Gipsies! Music! Dancing! These are words of magic to the rich and poor,
noblemen and peasant alike, if he be a true Hungarian. There are two
kinds of gipsies. The wandering thief, who can not be made to take up
any occupation. These are a terribly lawless and immoral people, and
there seems to be no way of altering their life and habits, altho much
has been written on the subject to improve matters; but the Government
has shown itself to be helpless as yet. These people live here and
there, in fact everywhere, leading a wandering life in carts, and camp
wherever night overtakes them. After some special evil-doing they will
wander into Rumania or Russia and come back after some years when the
deed of crime has been forgotten. Their movements are so quick and
silent that they outwit the best detectives of the police force.
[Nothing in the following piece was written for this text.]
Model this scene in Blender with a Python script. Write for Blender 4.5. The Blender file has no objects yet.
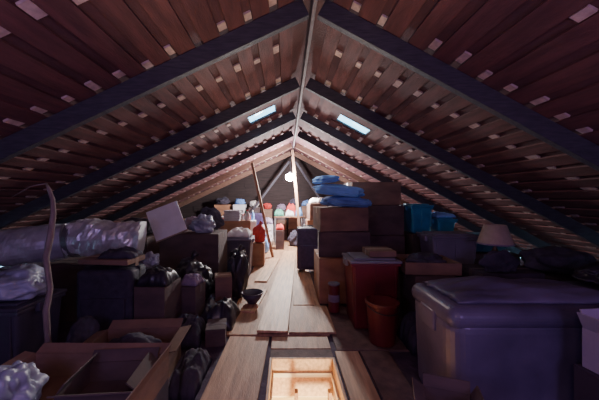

They
speak the gipsy language, but often a half-dozen other languages
besides, in their peculiar chanting voice. Their only occupation is
stealing, drinking, smoking, and being a nuisance to the country in
every way.

The other sort of gipsies consist of those that have squatted down in
the villages some hundreds of years ago. They live in a separate part of
the village, usually at the end, are dirty and untidy and even an unruly
people, but for the most part have taken up some honest occupation.
They make the rough, unbaked earth bricks that the peasant cottages are
mostly made of, are tinkers and blacksmiths, but they do the lowest kind
of work too. Besides these, however, there are the talented ones. The
musical gipsy begins to handle his fiddle as soon as he can toddle.